Stated goal → Can you output the material exactly as written, minus any pictures it holds?

····················

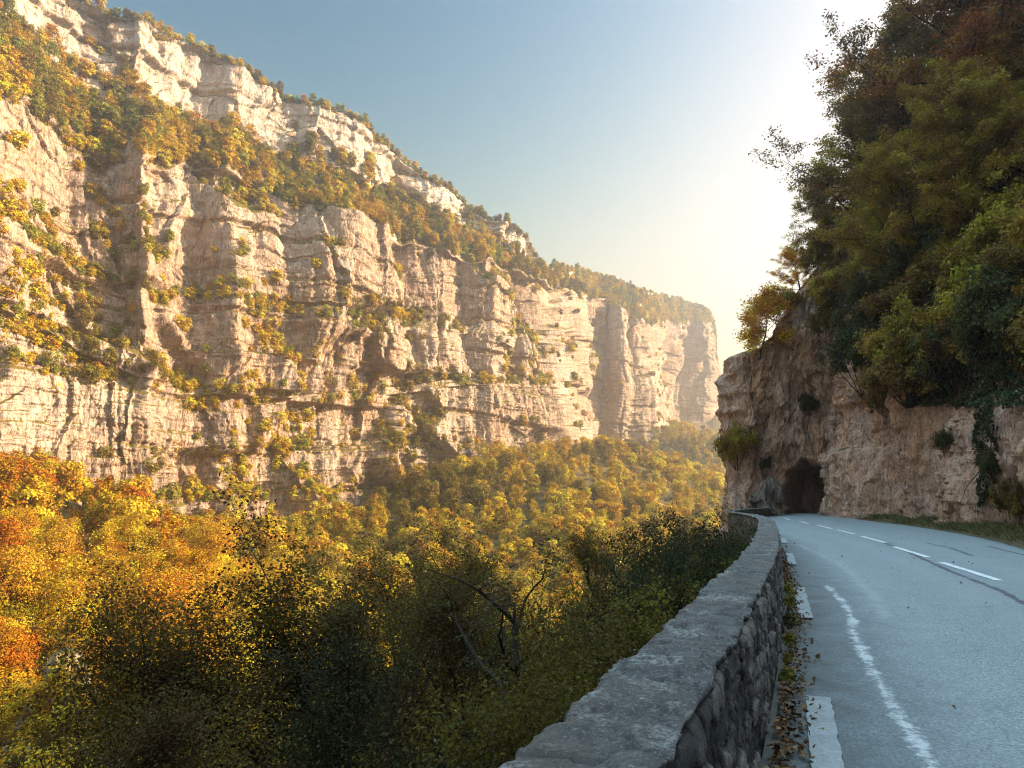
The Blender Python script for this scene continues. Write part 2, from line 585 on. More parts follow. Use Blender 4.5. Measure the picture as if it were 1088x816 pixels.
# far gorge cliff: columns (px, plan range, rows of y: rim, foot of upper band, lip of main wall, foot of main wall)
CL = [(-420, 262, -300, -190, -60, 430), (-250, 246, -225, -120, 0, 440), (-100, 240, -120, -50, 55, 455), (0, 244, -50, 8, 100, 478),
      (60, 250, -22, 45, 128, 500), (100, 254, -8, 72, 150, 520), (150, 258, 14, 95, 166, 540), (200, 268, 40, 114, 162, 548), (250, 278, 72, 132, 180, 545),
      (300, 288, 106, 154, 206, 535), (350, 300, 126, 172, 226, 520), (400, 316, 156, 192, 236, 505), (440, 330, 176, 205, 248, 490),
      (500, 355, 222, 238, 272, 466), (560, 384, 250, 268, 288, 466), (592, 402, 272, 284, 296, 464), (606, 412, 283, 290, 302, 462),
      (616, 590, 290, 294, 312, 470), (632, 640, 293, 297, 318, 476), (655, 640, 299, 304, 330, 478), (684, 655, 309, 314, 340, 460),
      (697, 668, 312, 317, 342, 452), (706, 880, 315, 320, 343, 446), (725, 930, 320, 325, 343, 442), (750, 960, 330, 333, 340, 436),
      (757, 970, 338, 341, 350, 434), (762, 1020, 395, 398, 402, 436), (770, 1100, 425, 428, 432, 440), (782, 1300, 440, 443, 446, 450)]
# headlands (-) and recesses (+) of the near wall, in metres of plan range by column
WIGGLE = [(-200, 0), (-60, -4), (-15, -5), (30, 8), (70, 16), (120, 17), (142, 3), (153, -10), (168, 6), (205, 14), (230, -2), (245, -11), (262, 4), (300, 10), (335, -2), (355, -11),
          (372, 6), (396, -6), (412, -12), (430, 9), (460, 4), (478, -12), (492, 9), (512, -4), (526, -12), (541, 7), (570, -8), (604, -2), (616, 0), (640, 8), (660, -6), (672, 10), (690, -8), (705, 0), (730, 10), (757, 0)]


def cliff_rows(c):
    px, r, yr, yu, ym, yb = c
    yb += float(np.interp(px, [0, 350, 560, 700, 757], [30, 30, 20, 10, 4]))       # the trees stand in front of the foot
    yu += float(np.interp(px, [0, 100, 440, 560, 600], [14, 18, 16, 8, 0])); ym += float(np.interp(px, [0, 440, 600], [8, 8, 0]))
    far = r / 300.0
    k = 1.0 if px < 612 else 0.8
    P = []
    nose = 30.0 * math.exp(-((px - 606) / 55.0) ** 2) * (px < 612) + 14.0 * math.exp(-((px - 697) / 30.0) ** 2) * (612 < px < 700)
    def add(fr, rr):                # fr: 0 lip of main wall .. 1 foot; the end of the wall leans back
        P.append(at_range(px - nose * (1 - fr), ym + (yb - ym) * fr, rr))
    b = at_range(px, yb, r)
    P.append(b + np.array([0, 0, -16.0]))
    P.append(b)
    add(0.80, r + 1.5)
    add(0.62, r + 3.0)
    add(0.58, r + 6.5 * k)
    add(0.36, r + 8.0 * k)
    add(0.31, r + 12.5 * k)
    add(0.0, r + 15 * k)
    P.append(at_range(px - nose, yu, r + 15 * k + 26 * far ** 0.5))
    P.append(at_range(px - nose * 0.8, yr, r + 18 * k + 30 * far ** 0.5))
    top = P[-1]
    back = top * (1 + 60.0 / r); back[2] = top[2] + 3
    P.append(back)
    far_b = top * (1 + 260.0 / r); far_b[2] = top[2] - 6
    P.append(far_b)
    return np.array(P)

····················

Solved exercise →
The Blender Python script for this scene continues. Write part 2, from line 585 on. More parts follow. Use Blender 4.5. Measure the picture as if it were 1088x816 pixels.
# far gorge cliff: columns (px, plan range, rows of y: rim, foot of upper band, lip of main wall, foot of main wall)
CL = [(-420, 262, -300, -190, -60, 430), (-250, 246, -225, -120, 0, 440), (-100, 240, -120, -50, 55, 455), (0, 244, -50, 8, 100, 478),
      (60, 250, -22, 45, 128, 500), (100, 254, -8, 72, 150, 520), (150, 258, 14, 95, 166, 540), (200, 268, 40, 114, 162, 548), (250, 278, 72, 132, 180, 545),
      (300, 288, 106, 154, 206, 535), (350, 300, 126, 172, 226, 520), (400, 316, 156, 192, 236, 505), (440, 330, 176, 205, 248, 490),
      (500, 355, 222, 238, 272, 466), (560, 384, 250, 268, 288, 466), (592, 402, 272, 284, 296, 464), (606, 412, 283, 290, 302, 462),
      (616, 590, 290, 294, 312, 470), (632, 640, 293, 297, 318, 476), (655, 640, 299, 304, 330, 478), (684, 655, 309, 314, 340, 460),
      (697, 668, 312, 317, 342, 452), (706, 880, 315, 320, 343, 446), (725, 930, 320, 325, 343, 442), (750, 960, 330, 333, 340, 436),
      (757, 970, 338, 341, 350, 434), (762, 1020, 395, 398, 402, 436), (770, 1100, 425, 428, 432, 440), (782, 1300, 440, 443, 446, 450)]
# headlands (-) and recesses (+) of the near wall, in metres of plan range by column
WIGGLE = [(-200, 0), (-60, -4), (-15, -5), (30, 8), (70, 16), (120, 17), (142, 3), (153, -10), (168, 6), (205, 14), (230, -2), (245, -11), (262, 4), (300, 10), (335, -2), (355, -11),
          (372, 6), (396, -6), (412, -12), (430, 9), (460, 4), (478, -12), (492, 9), (512, -4), (526, -12), (541, 7), (570, -8), (604, -2), (616, 0), (640, 8), (660, -6), (672, 10), (690, -8), (705, 0), (730, 10), (757, 0)]


def cliff_rows(c):
    px, r, yr, yu, ym, yb = c
    yb += float(np.interp(px, [0, 350, 560, 700, 757], [30, 30, 20, 10, 4]))       # the trees stand in front of the foot
    yu += float(np.interp(px, [0, 100, 440, 560, 600], [14, 18, 16, 8, 0])); ym += float(np.interp(px, [0, 440, 600], [8, 8, 0]))
    far = r / 300.0
    k = 1.0 if px < 612 else 0.8
    P = []
    nose = 30.0 * math.exp(-((px - 606) / 55.0) ** 2) * (px < 612) + 14.0 * math.exp(-((px - 697) / 30.0) ** 2) * (612 < px < 700)
    def add(fr, rr):                # fr: 0 lip of main wall .. 1 foot; the end of the wall leans back
        P.append(at_range(px - nose * (1 - fr), ym + (yb - ym) * fr, rr))
    b = at_range(px, yb, r)
    P.append(b + np.array([0, 0, -16.0]))
    P.append(b)
    add(0.80, r + 1.5)
    add(0.62, r + 3.0)
    add(0.58, r + 6.5 * k)
    add(0.36, r + 8.0 * k)
    add(0.31, r + 12.5 * k)
    add(0.0, r + 15 * k)
    P.append(at_range(px - nose, yu, r + 15 * k + 26 * far ** 0.5))
    P.append(at_range(px - nose * 0.8, yr, r + 18 * k + 30 * far ** 0.5))
    top = P[-1]
    back = top * (1 + 60.0 / r); back[2] = top[2] + 3
    P.append(back)
    far_b = top * (1 + 260.0 / r); far_b[2] = top[2] - 6
    P.append(far_b)
    return np.array(P)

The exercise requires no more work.